The third Christmas, I was pregnant with Hemi, and we were living in a too-small apartment, and were totally broke.
The fourth Christmas, we were living in a house that was a drafty barn, we were a month behind on the gas and electric bills (which were more than our rent), and we were totally broke.
This year, we're in a place that has enough room and enough insulation, all the bills are paid on time, and we had enough money put aside to actually buy Christmas presents for each other as well as the children. And we're not totally broke.
Life keeps getting better. Even if you are hard-headed and slow learners like we tend to be. Our budget still crashes and burns regularly, but we're getting better. There's less stress, for the most part. We've mostly figured out what the other one's trying to say. We make sure we have fun together. And we never fight, which is something so many of our friends don't understand. You can disagree, discuss, and work out differences without fighting. Often, when we do disagree, we find it's a word-definition problem. Life's getting easier, little by little. We're planning two major trips for next summer, to two different weddings. It's going to be fun, if tight, and interesting to travel all the way across the country with the boys. We're hoping the van holds up.

Crazy Time

My husband is on school break until Monday. He, his brothers, my father, his little-brother's-father-in-law are all December Birthdays. His sister's girls are in January. Our wedding aniversary (4 years) was the Thursday before Christmas. My husband's birthday was the Thursday after Christmas. My parents' wedding aniversary (34 years) is New Year's Eve. (My dad has NEVER forgotten their aniversary. This from a man who one year thought Mom's birthday was the day before it really was.) My maternal grandparents, while not marrying in December, hit their 64th wedding aniversary this year. Evidently there is something about 30s and marriages in my line.

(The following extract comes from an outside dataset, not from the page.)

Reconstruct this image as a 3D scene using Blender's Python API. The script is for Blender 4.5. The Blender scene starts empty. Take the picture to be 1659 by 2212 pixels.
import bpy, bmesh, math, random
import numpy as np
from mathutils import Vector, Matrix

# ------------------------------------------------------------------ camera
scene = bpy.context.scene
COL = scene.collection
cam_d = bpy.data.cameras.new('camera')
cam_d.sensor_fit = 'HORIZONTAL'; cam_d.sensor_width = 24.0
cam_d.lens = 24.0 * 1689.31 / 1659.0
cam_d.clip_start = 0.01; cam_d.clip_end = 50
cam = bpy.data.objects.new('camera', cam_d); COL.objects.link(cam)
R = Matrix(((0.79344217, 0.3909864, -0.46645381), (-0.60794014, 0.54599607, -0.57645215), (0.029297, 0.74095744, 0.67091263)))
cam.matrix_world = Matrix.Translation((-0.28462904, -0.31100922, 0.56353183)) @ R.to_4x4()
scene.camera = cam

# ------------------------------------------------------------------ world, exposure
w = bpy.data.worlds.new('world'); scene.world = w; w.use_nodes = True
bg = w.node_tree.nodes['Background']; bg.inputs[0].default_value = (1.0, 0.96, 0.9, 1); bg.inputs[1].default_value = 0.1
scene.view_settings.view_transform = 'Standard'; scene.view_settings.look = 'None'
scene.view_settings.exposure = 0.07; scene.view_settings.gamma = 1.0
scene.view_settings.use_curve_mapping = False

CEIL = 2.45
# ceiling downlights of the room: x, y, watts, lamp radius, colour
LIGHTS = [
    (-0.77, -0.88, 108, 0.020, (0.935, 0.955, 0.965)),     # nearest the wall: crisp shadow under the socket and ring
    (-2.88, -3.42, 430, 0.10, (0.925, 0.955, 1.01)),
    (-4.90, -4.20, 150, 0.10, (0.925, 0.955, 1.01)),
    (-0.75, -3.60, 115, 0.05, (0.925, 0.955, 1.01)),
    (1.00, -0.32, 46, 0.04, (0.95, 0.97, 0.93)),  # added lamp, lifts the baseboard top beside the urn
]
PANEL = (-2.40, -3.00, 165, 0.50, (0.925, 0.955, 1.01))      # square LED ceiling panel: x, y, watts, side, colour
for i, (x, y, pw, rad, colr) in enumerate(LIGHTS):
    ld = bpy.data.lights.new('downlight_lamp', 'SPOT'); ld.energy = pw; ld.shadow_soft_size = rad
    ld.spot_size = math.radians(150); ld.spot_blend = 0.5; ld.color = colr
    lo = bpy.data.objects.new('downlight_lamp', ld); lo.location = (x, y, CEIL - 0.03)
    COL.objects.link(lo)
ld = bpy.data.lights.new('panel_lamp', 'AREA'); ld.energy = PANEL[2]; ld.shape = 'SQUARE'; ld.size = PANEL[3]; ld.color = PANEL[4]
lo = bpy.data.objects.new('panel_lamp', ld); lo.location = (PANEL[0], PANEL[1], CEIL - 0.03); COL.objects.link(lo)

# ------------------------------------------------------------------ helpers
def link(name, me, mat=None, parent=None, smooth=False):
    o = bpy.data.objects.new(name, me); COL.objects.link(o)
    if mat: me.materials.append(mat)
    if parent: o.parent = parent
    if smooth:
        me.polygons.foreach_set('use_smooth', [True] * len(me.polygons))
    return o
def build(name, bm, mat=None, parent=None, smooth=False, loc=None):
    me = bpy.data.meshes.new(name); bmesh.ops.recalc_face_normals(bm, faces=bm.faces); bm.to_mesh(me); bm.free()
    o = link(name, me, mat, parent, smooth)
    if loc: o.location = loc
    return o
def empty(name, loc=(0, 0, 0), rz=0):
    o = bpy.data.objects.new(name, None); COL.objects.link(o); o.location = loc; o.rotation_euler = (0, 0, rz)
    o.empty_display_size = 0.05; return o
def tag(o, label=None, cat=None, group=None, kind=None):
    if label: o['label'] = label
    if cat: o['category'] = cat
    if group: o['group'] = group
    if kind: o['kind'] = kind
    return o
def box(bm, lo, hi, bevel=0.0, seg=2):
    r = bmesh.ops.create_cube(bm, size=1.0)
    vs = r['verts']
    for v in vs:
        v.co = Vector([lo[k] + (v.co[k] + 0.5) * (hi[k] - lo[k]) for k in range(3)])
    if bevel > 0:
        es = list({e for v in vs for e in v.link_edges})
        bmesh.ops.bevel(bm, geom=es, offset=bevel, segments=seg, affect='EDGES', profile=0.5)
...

So this chunk of mid-December to early-January is the Crazy Time around here. We forget whose house we're supposed to be at for which party which day and when. People call us at the last minute to make plans. (This always happens, our friends are not an organized bunch.)
We decided five days before New Years Eve that we should have a New Years Eve party. It went wonderfully, except all the guests were male. All but two were international students from Africa. African males only discourse on one subject: politics. I had fun.
To make life more entertaining, Hemi decided he needed to climb on Daddy's lap while
Daddy was playing a computer game. He couldn't quite get up over the arm of the chair, so he decided to extend the cd reader/writer tray and use it as a stepstool. Superglue can fix many things, though not quite as good as new. Hey, it still works, if a little crankily!
We had a good Holiday season, all together.